Copy exactly the lines from the start of the data below through the one that carries "from mathutils import Matrix, Vector", and only those.

-- begin Collected data --

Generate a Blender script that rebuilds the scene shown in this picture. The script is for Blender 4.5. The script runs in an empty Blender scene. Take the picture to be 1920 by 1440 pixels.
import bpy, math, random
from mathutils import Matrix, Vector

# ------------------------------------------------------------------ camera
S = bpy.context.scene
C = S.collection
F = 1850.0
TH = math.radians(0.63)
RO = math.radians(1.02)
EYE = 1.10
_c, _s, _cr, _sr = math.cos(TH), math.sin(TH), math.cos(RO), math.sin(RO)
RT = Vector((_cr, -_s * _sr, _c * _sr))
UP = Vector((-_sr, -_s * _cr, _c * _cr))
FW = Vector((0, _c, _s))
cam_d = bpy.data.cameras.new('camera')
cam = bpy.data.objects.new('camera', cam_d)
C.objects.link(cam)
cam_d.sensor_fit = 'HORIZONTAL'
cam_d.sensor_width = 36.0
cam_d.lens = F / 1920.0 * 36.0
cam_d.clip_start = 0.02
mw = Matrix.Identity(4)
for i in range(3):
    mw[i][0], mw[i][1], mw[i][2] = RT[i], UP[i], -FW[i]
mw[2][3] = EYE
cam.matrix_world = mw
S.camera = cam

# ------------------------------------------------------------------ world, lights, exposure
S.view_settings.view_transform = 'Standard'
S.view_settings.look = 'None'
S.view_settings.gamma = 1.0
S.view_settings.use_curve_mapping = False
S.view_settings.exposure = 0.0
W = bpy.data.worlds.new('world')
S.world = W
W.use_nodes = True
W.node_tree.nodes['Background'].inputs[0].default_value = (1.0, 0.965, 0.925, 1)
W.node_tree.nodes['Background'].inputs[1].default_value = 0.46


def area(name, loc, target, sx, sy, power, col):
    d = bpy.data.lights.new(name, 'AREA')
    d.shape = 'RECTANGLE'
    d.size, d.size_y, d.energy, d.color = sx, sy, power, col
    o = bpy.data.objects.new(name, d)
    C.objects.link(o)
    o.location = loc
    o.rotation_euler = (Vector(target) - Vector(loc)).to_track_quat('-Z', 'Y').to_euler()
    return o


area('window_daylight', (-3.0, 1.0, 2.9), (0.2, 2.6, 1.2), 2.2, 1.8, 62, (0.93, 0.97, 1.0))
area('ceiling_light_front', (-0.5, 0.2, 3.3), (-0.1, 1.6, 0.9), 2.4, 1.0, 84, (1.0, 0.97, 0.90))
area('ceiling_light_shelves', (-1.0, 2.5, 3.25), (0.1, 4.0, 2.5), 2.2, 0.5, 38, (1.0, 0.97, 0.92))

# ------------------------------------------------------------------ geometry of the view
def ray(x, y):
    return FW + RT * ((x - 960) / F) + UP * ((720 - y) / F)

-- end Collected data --

**Expected answer**
Generate a Blender script that rebuilds the scene shown in this picture. The script is for Blender 4.5. The script runs in an empty Blender scene. Take the picture to be 1920 by 1440 pixels.
import bpy, math, random
from mathutils import Matrix, Vector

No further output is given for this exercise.